Well, to the Fianna Fáil ones. Sorry, come to think of it, the Fianna Fáil one.

Things seemed to go a bit downhill after Thursday morning and culminated in capitulation yesterday.

Cowen had had a meeting with John Gormley, Eamon Ryan and Dan Boyle on Wednesday evening, and the issue of rotating ministers had come up.

It might have been reasonable to suppose that the Greens would have had no objection to it since they wanted a bit of that themselves.

However, in their decisive and unambiguous style, the Greens said: ''It's not a good idea'' and ''It would send out the wrong signals." Oddly enough, the Greens didn't say 'No' in the vernacular, as once memorably articulated by the late James Gogarty: ''You will like f***." Anyway, Cowen didn't get the message.

Later last Wednesday night, Mary Harney, Dermot Ahern, Noel Dempsey and Tony Killeen said they were resigning their ministerial positions. Batt O'Keeffe did so early the next day.

The next morning, Thursday, Mary Hanafin arrived in Cowen's office and, as she self servingly disclosed to all and sundry later in the day, she did none of the dithering she had done two days previously. She made it bloody clear she was entirely opposed to the appointment of new ministers to replace the six ministers who had resigned.

Maybe she had heard the rumour that Barry Andrews, her constituency colleague, was one of those to be promoted to the cabinet, and that wouldn't have done a little bit of good in her bid to cling on to her seat in Dun Laoghaire.

Or maybe not. And then all hell broke loose.

The Greens had found a way to say 'No', and the plan to promote all of 12 Fianna Fáilers (six junior ministers to become senior ministers and six backbench TDs to become junior ministers) fell through. Mortification.

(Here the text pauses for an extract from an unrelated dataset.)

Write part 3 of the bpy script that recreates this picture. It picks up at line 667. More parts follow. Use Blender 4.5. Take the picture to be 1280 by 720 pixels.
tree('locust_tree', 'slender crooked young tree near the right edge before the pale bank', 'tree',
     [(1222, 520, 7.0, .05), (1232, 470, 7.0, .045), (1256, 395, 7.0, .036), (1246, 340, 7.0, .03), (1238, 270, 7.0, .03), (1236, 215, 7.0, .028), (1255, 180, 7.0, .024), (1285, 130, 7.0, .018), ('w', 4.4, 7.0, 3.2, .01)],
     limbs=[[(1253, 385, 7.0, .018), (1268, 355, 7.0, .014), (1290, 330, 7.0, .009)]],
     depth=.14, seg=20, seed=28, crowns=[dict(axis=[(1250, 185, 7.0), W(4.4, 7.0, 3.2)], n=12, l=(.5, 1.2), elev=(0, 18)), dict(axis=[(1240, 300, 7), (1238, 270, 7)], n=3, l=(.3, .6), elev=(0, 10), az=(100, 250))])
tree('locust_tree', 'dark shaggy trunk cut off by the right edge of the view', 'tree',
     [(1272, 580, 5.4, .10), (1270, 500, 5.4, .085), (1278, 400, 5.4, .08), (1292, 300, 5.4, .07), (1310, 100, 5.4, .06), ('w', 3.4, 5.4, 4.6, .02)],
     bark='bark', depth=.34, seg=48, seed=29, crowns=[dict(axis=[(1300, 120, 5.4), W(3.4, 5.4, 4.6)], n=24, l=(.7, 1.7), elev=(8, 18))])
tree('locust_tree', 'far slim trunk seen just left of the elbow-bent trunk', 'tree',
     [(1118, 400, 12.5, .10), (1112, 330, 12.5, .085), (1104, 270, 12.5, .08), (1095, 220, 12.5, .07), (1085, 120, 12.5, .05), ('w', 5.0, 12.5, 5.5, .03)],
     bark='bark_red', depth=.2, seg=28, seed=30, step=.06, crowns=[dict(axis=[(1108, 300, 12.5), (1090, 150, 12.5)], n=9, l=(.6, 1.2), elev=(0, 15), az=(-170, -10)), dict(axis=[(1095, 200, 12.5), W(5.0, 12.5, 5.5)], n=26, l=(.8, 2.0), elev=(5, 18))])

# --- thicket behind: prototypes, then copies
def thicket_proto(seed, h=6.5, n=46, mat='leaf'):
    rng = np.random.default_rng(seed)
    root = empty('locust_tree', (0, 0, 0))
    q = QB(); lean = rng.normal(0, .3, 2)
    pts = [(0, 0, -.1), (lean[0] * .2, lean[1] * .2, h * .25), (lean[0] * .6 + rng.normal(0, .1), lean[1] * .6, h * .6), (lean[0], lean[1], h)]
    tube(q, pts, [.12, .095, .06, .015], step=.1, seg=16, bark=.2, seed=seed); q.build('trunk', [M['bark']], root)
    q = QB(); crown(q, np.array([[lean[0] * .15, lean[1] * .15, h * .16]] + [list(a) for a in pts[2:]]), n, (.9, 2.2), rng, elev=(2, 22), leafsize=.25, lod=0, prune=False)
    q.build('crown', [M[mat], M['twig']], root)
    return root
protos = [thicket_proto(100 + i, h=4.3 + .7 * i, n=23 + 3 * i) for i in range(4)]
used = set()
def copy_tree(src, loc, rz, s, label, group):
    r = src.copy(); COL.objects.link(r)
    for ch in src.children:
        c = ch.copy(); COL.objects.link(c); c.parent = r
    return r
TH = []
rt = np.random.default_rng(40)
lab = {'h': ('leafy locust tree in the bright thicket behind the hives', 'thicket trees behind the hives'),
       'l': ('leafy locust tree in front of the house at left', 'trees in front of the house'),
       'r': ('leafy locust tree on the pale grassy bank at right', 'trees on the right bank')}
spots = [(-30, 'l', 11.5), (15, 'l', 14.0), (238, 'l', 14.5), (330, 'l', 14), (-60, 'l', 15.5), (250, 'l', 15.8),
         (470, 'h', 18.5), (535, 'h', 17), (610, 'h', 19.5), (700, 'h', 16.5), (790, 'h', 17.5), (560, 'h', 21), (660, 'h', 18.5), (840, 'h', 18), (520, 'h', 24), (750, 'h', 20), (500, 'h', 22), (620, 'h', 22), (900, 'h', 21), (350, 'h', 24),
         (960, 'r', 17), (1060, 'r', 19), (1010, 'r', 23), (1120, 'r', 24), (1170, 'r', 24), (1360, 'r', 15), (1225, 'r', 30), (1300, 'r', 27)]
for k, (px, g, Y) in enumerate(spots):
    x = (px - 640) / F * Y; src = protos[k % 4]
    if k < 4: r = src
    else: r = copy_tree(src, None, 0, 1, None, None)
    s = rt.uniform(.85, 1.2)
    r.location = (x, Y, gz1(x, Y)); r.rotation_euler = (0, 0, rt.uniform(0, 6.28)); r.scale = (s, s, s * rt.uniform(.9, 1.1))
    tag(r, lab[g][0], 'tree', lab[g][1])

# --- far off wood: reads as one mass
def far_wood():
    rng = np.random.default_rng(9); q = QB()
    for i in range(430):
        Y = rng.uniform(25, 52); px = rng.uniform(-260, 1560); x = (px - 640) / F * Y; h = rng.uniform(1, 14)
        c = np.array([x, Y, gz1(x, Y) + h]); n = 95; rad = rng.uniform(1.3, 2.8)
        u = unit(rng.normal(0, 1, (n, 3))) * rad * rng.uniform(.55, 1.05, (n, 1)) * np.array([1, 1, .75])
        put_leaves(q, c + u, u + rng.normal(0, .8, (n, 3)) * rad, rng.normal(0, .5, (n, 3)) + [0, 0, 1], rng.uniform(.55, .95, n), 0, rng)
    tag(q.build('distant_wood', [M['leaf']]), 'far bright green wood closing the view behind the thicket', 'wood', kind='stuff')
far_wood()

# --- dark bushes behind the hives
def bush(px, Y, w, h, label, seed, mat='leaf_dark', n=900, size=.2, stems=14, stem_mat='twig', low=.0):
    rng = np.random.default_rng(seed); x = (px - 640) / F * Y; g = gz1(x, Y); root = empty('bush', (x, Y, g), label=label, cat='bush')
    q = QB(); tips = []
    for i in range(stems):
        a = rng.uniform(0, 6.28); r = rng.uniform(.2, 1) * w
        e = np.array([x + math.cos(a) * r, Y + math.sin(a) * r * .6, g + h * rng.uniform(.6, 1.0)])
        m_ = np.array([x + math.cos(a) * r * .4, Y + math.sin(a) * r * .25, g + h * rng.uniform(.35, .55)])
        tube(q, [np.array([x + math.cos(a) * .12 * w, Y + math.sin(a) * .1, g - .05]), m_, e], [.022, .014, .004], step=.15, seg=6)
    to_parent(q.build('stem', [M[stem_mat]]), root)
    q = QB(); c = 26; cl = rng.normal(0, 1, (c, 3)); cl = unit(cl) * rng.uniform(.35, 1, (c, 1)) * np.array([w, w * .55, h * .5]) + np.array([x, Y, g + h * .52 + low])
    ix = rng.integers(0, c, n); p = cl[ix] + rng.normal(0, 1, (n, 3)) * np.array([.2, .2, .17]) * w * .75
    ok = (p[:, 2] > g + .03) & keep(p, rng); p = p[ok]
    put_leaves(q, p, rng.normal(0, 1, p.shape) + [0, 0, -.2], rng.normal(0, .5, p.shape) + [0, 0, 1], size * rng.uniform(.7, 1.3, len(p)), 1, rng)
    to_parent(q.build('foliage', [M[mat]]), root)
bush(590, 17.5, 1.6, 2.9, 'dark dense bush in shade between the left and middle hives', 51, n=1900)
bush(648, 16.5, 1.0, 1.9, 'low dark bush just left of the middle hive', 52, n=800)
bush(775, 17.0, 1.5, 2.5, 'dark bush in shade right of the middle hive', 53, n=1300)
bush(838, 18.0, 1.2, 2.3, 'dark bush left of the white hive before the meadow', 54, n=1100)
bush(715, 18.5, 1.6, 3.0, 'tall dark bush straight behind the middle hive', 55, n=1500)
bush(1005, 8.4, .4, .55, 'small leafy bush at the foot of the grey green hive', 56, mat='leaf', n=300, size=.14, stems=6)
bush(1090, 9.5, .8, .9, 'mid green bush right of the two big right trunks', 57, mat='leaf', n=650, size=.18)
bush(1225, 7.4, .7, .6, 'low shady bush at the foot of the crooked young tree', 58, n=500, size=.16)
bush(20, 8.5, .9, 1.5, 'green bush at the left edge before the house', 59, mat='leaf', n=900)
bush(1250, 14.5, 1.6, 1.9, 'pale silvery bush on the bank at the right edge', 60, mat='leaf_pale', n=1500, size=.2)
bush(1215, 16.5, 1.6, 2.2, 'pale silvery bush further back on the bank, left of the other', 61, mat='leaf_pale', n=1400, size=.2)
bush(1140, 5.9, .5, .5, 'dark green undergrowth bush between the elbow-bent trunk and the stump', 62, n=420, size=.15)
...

The amazing thing is that neither Cowen nor anybody in Cowen's entourage - not Brian Lenihan, not Tony Killeen and presumably not Batt O'Keeffe nor a few others - appreciated that the electorate was in no mood to appreciate what would have been the most flagrant piece of jobbery and abuse of power we have seen since . . . since . . . since . . .well, for a few weeks anyway.

It would have heaped even more odium on the odium-encrusted corpus of Fianna Fáil.

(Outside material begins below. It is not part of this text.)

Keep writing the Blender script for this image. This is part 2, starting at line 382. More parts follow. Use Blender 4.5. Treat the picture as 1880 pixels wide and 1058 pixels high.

This is Michael McDowell like self-immolation, the destruction, not just of one political career - Brian Cowen's - but, during the week, the destruction of the political careers of Brian Lenihan and Mary Hanafin.

We are talking here of the self-destruction of Ireland's party-of-government, Fianna Fáil, the party that has been in office for more than three quarters of the last 79 years. And, boy oh boy, they surely deserve it.

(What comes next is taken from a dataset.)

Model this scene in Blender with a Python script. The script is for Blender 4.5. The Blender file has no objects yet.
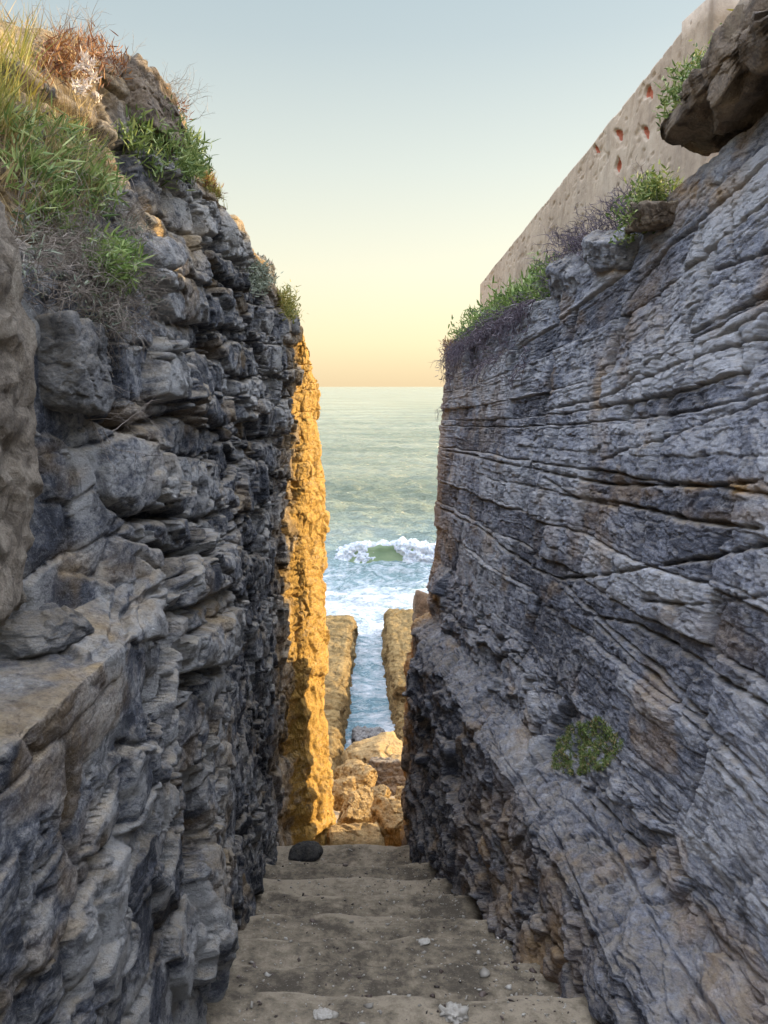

I had thought they would be far from gone, that they would get maybe 40 seats or more, even though I know many others have been saying fewer than 30 seats.

But now? Is there a chance they might get no seats at all?

I'm a pessimist when it comes to Fianna Fáil and therefore I think the party will win some seats. Even after all that's happened, it might get up to 30 seats.

But they have destroyed the country, ably aided and abetted by Mary Harney and, previously, the Progressive Democrats.

They wrecked the economy - an economy they received in great shape in 1997 - through a budgetary strategy that could have been designed to wreck the economy.

They have wrecked this society by the promotion of deep and insidious inequalities. And they have wrecked the lives of hundreds of thousands of people whom they have driven into unemployment, destitution and emigration.

None of that mattered when it came to the party leadership though. It was a bungled reshuffle that did in Brian Cowen, but it will be the damage to the country that will do in Fianna Fáil.

PS: The e-mail from Cowen was sent to anyone who logs on to Fianna Fáil's website.